On Friday, September 19, 2003, at 04:47 PM, [EMAIL PROTECTED] wrote:


Writing the code is less than 20% of a project's time. The rest is
debugging the stuff, and getting it to conform to the original
requirements. WindowsME is a bad example to compare against, because
like a lot of MS software, it's written and released with as little
testing as the customers will tolerate.


I am more of the opinion that they (MS) test extensively and do it on purpose; why on earth would they need such an enormous 'campus' and the tens of thousands of people who work there unless they were deliberately planning just such inconveniences.
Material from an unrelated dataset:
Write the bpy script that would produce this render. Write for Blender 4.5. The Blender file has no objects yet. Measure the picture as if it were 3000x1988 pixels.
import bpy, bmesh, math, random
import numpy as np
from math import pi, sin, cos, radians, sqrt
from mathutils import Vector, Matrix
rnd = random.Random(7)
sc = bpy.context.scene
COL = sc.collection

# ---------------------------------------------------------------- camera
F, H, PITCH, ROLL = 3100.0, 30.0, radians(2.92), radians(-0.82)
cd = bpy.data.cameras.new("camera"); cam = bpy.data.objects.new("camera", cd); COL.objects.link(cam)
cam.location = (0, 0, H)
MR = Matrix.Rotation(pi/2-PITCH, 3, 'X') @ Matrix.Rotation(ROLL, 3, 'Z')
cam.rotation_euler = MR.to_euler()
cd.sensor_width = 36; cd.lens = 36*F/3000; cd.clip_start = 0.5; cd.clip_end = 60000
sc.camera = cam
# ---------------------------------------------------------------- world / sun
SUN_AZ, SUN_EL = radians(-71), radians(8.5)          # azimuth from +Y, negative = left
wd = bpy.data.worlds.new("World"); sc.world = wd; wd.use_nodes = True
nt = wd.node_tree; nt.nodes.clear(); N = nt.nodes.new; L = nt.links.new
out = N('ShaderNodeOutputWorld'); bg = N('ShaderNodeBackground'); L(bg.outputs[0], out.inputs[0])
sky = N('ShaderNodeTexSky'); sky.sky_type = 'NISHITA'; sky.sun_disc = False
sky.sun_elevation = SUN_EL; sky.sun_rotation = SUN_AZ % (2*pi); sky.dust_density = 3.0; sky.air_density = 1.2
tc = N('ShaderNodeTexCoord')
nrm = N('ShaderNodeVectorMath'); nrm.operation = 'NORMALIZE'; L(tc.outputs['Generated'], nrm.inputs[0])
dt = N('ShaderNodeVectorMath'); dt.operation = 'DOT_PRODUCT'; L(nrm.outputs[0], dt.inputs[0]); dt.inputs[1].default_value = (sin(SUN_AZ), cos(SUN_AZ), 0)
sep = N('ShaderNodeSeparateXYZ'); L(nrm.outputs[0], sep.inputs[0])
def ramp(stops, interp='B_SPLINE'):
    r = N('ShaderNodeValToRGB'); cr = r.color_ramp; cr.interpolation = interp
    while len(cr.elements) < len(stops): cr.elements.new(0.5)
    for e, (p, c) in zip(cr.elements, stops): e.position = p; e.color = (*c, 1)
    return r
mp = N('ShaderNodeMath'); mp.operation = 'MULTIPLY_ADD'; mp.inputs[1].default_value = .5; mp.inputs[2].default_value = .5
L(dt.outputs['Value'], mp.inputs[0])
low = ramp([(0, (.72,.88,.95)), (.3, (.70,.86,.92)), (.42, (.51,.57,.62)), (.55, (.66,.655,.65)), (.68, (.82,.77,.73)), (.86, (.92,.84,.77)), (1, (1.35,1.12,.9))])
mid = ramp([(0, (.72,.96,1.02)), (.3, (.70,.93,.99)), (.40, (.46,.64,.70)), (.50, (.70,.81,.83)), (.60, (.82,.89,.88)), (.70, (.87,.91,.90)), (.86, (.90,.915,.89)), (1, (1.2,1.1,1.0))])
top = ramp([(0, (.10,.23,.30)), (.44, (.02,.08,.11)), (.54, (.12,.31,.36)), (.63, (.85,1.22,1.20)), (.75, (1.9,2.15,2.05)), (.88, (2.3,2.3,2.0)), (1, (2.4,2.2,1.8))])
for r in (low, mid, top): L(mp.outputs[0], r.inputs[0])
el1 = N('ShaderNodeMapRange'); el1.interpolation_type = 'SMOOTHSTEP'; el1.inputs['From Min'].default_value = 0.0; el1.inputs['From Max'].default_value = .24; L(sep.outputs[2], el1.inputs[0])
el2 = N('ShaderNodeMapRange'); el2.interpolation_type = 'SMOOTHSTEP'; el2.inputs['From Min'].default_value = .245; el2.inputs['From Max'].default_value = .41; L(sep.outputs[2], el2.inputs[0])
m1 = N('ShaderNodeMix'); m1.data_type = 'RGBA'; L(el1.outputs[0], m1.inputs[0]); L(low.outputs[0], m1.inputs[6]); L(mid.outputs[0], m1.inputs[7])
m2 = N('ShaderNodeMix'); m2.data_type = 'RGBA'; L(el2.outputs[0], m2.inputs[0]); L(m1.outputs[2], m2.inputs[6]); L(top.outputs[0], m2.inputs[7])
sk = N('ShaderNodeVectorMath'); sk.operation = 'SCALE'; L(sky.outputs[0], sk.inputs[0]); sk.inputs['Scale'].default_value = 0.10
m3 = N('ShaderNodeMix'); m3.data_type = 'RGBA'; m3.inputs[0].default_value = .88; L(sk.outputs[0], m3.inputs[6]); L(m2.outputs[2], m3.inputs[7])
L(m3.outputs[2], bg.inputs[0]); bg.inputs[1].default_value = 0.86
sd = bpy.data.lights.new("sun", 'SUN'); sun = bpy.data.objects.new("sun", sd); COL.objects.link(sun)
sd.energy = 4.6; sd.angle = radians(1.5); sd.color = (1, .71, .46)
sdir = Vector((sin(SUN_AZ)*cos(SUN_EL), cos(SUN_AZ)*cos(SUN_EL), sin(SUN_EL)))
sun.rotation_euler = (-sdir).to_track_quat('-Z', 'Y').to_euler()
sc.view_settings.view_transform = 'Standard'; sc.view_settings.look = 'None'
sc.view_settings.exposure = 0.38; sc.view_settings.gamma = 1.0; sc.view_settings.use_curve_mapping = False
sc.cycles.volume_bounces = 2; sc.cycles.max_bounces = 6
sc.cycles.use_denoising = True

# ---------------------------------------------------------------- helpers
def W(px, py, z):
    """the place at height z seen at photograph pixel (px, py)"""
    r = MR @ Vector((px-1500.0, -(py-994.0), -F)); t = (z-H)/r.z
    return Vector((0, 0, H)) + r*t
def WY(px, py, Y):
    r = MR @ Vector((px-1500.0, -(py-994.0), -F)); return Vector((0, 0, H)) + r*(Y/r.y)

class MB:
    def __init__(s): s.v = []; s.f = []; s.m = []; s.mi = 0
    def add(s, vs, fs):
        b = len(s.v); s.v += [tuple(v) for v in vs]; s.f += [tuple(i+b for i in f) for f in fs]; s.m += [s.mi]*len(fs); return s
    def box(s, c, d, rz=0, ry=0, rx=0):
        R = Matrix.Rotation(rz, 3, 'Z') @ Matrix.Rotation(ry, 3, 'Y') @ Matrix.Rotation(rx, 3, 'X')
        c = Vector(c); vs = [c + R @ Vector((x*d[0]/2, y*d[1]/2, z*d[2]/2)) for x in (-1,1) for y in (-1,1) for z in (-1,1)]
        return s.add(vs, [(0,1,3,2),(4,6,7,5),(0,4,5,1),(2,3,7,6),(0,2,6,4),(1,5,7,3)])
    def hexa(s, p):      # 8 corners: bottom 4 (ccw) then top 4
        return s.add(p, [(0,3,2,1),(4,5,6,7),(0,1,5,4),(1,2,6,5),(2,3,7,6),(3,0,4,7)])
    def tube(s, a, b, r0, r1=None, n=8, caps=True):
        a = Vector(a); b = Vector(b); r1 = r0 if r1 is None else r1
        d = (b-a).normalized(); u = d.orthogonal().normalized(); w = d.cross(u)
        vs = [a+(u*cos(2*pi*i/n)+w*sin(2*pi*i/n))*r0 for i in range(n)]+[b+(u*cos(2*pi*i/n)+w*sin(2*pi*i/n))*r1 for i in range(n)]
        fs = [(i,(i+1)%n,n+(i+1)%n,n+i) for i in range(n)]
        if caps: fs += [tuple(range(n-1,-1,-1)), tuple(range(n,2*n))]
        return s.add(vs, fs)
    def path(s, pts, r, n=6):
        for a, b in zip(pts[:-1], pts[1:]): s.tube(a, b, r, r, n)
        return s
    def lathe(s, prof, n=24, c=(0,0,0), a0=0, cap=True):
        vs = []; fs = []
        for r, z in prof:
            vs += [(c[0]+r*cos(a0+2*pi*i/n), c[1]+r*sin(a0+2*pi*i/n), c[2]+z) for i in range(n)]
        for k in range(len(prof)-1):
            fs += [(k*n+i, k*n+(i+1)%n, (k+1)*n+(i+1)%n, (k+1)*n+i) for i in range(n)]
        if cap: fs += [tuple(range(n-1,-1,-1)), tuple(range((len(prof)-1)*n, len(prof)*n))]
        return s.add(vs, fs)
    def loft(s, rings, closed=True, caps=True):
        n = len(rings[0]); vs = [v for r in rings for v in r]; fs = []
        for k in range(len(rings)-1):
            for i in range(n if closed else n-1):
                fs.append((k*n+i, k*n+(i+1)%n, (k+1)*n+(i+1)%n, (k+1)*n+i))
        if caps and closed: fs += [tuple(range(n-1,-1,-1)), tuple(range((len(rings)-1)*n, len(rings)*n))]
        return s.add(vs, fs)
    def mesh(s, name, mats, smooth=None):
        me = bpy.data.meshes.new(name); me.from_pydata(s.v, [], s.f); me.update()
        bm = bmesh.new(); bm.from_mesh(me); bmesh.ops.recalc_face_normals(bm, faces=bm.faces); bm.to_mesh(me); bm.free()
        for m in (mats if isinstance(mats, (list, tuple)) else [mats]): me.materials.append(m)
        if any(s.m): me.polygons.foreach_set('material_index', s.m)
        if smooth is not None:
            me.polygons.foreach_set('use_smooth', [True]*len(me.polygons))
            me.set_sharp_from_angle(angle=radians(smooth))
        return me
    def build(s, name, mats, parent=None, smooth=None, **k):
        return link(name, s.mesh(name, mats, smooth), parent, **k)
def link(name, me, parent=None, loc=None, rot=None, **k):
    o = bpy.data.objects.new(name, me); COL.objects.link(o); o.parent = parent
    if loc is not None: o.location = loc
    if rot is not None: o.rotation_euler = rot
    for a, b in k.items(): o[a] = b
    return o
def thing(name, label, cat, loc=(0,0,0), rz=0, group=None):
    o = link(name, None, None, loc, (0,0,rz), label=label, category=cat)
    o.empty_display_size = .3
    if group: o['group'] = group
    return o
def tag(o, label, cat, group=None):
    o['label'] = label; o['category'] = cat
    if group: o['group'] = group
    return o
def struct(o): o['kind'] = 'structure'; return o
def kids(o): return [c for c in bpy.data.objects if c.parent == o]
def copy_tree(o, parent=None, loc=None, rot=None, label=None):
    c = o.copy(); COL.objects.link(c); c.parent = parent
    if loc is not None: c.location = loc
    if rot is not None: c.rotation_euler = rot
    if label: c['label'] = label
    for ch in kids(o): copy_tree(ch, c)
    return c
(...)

Most of the world, if they just want to turn their computers on, do their work, and turn them off again, with as little dicking around as possible, should be on a Mac. PC's, since their invention back in the DOS 2.0 days, have always been for techno-weenies who like searching around for solutions to problems like VDX.386 stack dump 000000110010100001...(on and on for at least 300 more places), whatever the hell that means. And if you phone the MS technical support phone line, and wait in a four hour cue, they will tell you to 'reinstall Windows from scratch' and lose all your work or "we can't tell you; that's source code".
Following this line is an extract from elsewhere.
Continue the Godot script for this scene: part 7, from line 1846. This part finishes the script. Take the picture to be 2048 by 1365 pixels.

What I do know is that when I got my miraculous Windows 95 computer, it came with 1 year of technical support, and I used it, constantly, for hundreds and hundreds of hours, sometimes far into the night making me late for work the next day. Sometime I stayed home from work just to try to get my damn computer back up, reinstalling Windows four or five dozen times in the first year alone.

When my tech support ran out, I bought two more years and needed all of it. When that ran out, I was paying either $3.99 a minute, or $49.95 per incident to get my damn machine working again, and used it literally dozens of times, even though it was just fine when I least shut it off or tried to put it to sleep.

Then, we all 'had' to upgrade to Windows 98, which was ten times the nightmare 95 was. I screwed around with that for about a year and a half, and finally wound up going back to 95. Then I tried to install a genuine Windows 95 plug-and-play soundcard for the next six months until finally giving up and returning it to the store. I had to blow a gasket to explain to them why I had it for six months, but never actually got to use it, because it never actually worked. This, BTW, was a $700.00 Turtle Beach Pinnacle sound card for allegedly high end hard disk recording on the PC, which also never worked. Not once.

Christmas 2001 I bought a Mac, and when I got it home, there was a little card that said "90 days of free technical support". I thought, 'those cheap bastards, this is going to cost me a fortune!" I think I used the Mac technical support line twice, in the first week I owned it, and have never used it since. I have installed more ram, new video cards, USB printers and scanners, firewire CD burner, and everything has worked just perfectly right out of the box. Just like it should. I had one major crash, which was my fault, and that was it.

The Windows 95/98 scam was the biggest hoax ever pulled in the history of commercial enterprize; if cars, or cameras, or toasters were that unreliable, there would be rioting in the streets, and the company would be out of business so fast it would make your head spin, with class action lawsuits up the ying-yang. Bill Gates and his cronies have managed to convinced us all that we were idiots, or didn't know what we were doing, and that it was all our fault that the machine didn't work, even though it was fine the last time you switched it on. Gates should be in jail for what he did, and continues to do; instead, he is the richest man in the world, and is lauded as some kind of giant American hero. Time will prove that he has perpetrated the largest scam in corporate history. And we have all been his victims.

Get a Mac, you'll never look back; just ask Cotty.